As falas destemperadas de Lula expressam, simultaneamente, duas coisas: a sua sensibilidade, como a de um bom velejador, para perceber a direção dos ventos; em segundo, o seu despreparo cultural para navegar diante das imensas e novas complexidades geopolíticas que se apresentam com a ascensão da China como potência global.

É sempre bom lembrar, para os que não têm isso como referência, que a China até meados do Séc. XIX, antes das duas “guerras do ópio” com a Inglaterra (em que foi derrotada), era a maior potência econômica global. Agora, ela provavelmente voltará em pouco tempo a essa posição. E tem isso como projeto consciente; ou seja, ela quer e acha isso inevitável!

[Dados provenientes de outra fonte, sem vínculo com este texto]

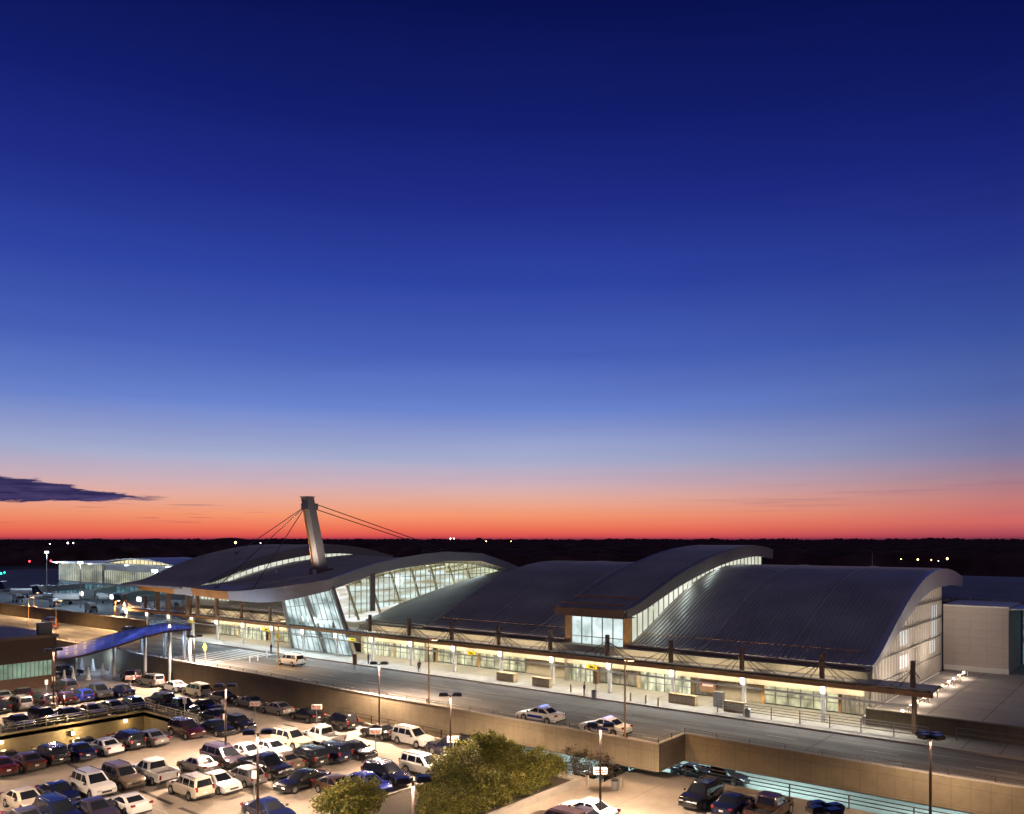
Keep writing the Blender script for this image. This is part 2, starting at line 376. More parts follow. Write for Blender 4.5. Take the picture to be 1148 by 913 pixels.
def hh(x, y, r, a, j):
    if j in (0, 4): return LOW-2
    d = math.degrees(a)
    h = 2+22*math.exp(-((d+57.5)/1.3)**2)+14*math.exp(-((d+62)/1.6)**2)+noise.noise(Vector((d*1.2, 0, 0)))*7+noise.noise(Vector((d*5, 0, 4)))*3
    return h+9
struct(ridge('hills', '', 6500, 8000, 5, A0, A1, 260, hh, M['hill']))
# ------------------------------------------------------------------ terminal
T = empty('terminal_building', (-80, 92, 0), label='long airport terminal with curved navy seam roofs, glowing glass walls and a street canopy', cat='terminal')
P0 = [(90.5, 5.65), (93, 6.55), (96, 7.8), (99.5, 9.4), (104, 11.2), (108.5, 12.8), (113.5, 14.1), (119.5, 14.9), (126, 15.0), (132, 14.4), (137, 13.4)]
PS = [(88.0, 10.1), (91, 10.6), (94, 11.5), (98, 12.8), (101.2, 13.8), (105, 14.8), (109.2, 15.7), (115, 16.8), (121.4, 17.6), (128, 18.0), (133.5, 17.8), (136.5, 17.1)]
PA = [(78.6, 10.35), (83, 10.9), (87, 12.6), (90.8, 14.2), (95, 15.5), (99.3, 16.4), (103, 17.1), (107.6, 17.7), (115, 17.8), (122, 17.0), (130, 15.2)]
def interp(P, y):
    if y <= P[0][0]: return P[0][1]
    for (a, b), (c, d) in zip(P, P[1:]):
        if y <= c: return b+(d-b)*(y-a)/(c-a)
    return P[-1][1]
def dense(P, n=4):
    out = []
    ys = []
    for (a, b), (c, d) in zip(P, P[1:]):
        for k in range(n): ys.append(a+(c-a)*k/n)
    ys.append(P[-1][0])
    # Catmull smoothing
    for y in ys:
        s = 0; wt = 0
        for k in range(-3, 4):
            q = min(max(y+k*.7, P[0][0]), P[-1][0]); s += interp(P, q); wt += 1
        out.append((y, s/wt))
    return out
def roof(name, P, x0, x1, parent, m='roof', th=.35, rib=.55, ribh=.14, seams=True, back=True):
    D = dense(P, 3); w = MB()
    w.grid([[(x0, y, z), (x1, y, z)] for y, z in D])
    w.grid([[(x0, y, z-th), (x1, y, z-th)] for y, z in D], flip=True)
    w.face([(x0, D[0][0], D[0][1]), (x1, D[0][0], D[0][1]), (x1, D[0][0], D[0][1]-th), (x0, D[0][0], D[0][1]-th)])
    w.face([(x0, D[-1][0], D[-1][1]), (x1, D[-1][0], D[-1][1]), (x1, D[-1][0], D[-1][1]-th), (x0, D[-1][0], D[-1][1]-th)])
    for xx in (x0, x1):
        w.grid([[(xx, y, z), (xx, y, z-th)] for y, z in D])
    o = w.build(name, M[m], parent, smooth=35)
    if seams:
        r = MB(); n = int((x1-x0)/rib)
        for i in range(1, n):
            x = x0+(x1-x0)*i/n
            big = (i % 18 == 0)
            hh_ = ribh*(1.7 if big else 1); ww = .06*(2 if big else 1)
            r.grid([[(x-ww, y, z), (x-ww*.6, y, z+hh_), (x+ww*.6, y, z+hh_), (x+ww, y, z)] for y, z in D])
        r.build('seams', M[m], o)
    return o
def offset_prof(P, d):
    out = []
    for i, (y, z) in enumerate(P):
        a = P[max(0, i-1)]; b = P[min(len(P)-1, i+1)]; ty, tz = b[0]-a[0], b[1]-a[1]; l = math.hypot(ty, tz)
        dd = d(i/(len(P)-1)) if callable(d) else d
        out.append((y+tz/l*dd, z-ty/l*dd))
    return out
def verge(name, P, x0, x1, dep, parent, m, y_from=None, lift=.06):
    """band along the gable edge of a vault; dep = depth measured square to the roof"""
    D = dense(P, 4)
    if y_from is not None: D = [p for p in D if p[0] >= y_from]
    I = offset_prof(D, dep); w = MB()
    U = [(y, z+lift) for y, z in D]
    w.grid([[(x0, y, z), (x1, y, z)] for y, z in U]); w.grid([[(x0, y, z), (x1, y, z)] for y, z in I])
    for x in (x0, x1): w.grid([[(x, a[0], a[1]), (x, b[0], b[1])] for a, b in zip(U, I)])
    for k in (0, -1): w.face([(x0, U[k][0], U[k][1]), (x1, U[k][0], U[k][1]), (x1, I[k][0], I[k][1]), (x0, I[k][0], I[k][1])])
    return w.build(name, M[m], parent, smooth=35)
roof('vault_roof', P0, -53.75, -25.0, T); roof('vault_roof', P0, -89.8, -63.4, T)
tag(roof('raised_roof', PS, -62.9, -53.2, T), 'raised roof bay with a clerestory strip')
# end verge and translucent gable wall at right
depf = lambda t: .35+2.0*math.sin(min(1, t*1.15)*PI/2)-.9*max(0, t-.8)/.2
verge('verge_band', P0, -25.1, -24.5, depf, T, 'fascia')
w = MB(); D = [p for p in dense(P0, 4) if p[0] <= 126.6]; I = [(y, interp(P0, y)-1.4-.5*math.sin((y-90)/37*PI)) for y, z in D if y > 92.6]
for (a, b) in zip(I, I[1:]): w.face([(-25.35, a[0], .2), (-25.35, b[0], .2), (-25.35, b[0], b[1]+1.1), (-25.35, a[0], max(.3, a[1]+1.1))])
gw = w.build('gable_wall', M['kalwall'], T)
w = MB(); y = 92.8; k = 0
while y < 126.4:
    zt = interp(P0, y)-.8; w.box(-25.33, -25.17-(.06 if k % 2 else 0), y-.06, y+.06, .95, zt); y += .62; k += 1
w.build('fins', M['greyfascia'], gw)
w = MB()
for z in (1.0, 3.3, 5.8, 8.3, 10.7):
    y0 = next(y for y, zz in dense(P0, 4) if zz-1.3 > z or y > 125) if z > 4 else 92.7
    w.box(-25.33, -25.12, y0, 126.4, z-.06, z+.06)
w.build('girts', M['greyfascia'], gw)
for (y0, y1, z0, z1) in ((104.5, 108.5, 6.4, 8.1), (104, 108.6, 3.7, 5.2), (120.2, 123.6, 5.9, 8.2), (120.2, 123.8, 8.4, 10.2), (119.8, 122.8, 3.9, 5.6)):
    w = MB(); w.box(-25.34, -25.27, y0, y1, z0, z1); w.build('window', M['patch'], gw)
# left gable of the left vault and back walls
for xx in (-89.7, -63.5):
    w = MB(); D = dense(P0, 2)
    for a, b in zip(D, D[1:]): w.face([(xx, a[0], .2), (xx, b[0], .2), (xx, b[0], b[1]-.3), (xx, a[0], a[1]-.3)])
    w.build('side_wall', M['greyfascia'], T)
w = MB(); w.box(-160, -25.4, 127.2, 127.5, LOW, 12.6); w.build('rear_wall', M['whitepanel'], T)
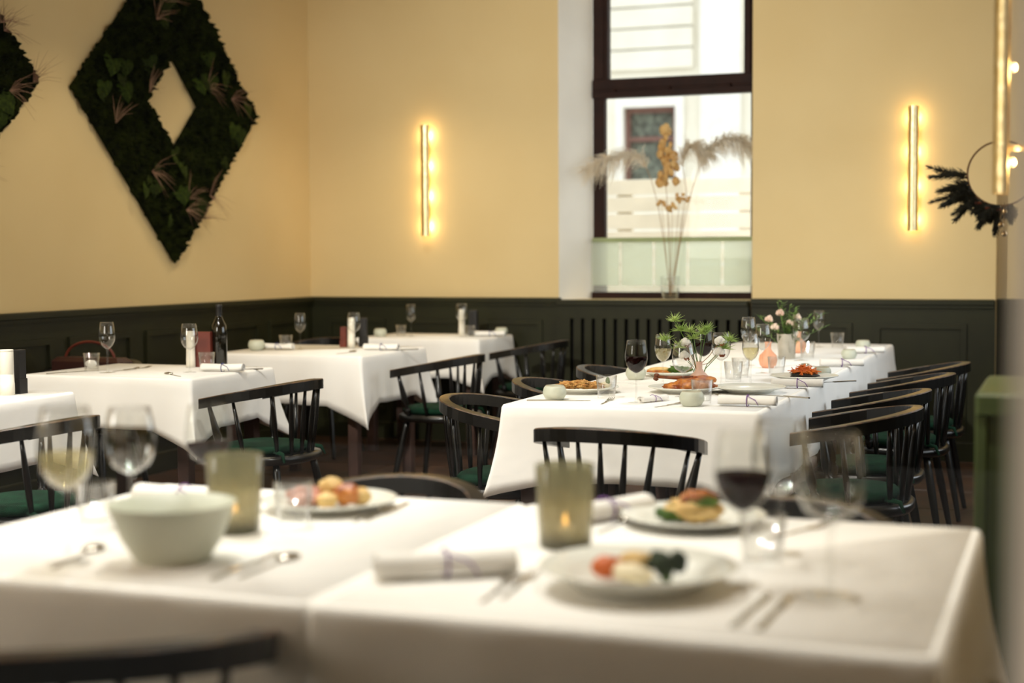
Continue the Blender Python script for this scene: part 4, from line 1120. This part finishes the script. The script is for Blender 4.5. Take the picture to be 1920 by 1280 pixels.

Nós, os ocidentais, vemos tudo isso com um medo “ideológico”, mas o pragmatismo acabará por se impor. Temos que lembrar, se quisermos ser honestos com nós mesmos, que o colonialismo e o imperialismo são invenções nossas e surgidos na Europa. Que esses fenômenos fiquem no passado!

Quem gosta do mundo bipolar, e quer preservá-lo, somos nós; e quem orienta a sua política externa por um visão missionária, para impor “sagrados” valores, somos nós! Reviver isso significa reabrir as portas da tragédia!

A guerra fundamental que está sendo travada é pela hegemonia na produção dos chips. As armas, como as próprias bombas atômicas, no confronto entre as grandes potências, são instrumentos de dissuasão, não para serem utilizadas. 

As armas, infelizmente, continuam a ser usadas em conflitos regionais, quando uma superpotência militar quer impor os seus interesses geopolíticos e sua hegemonia “sagrada” a um outro povo, como o faz a Rússia com os ucranianos e Israel com os palestinos. 

O que preponderará, diante das inevitáveis respostas que virão a essas falas desinformadas de Lula? Espero que seja, pelo bem do Brasil, a sensibilidade de Lula! Caberá a todos os democratas promover e, se for o caso, impor, a Lula, os ajustes finos necessários para que o seu “boquirrotismo de palanque” não jogue tudo por água abaixo.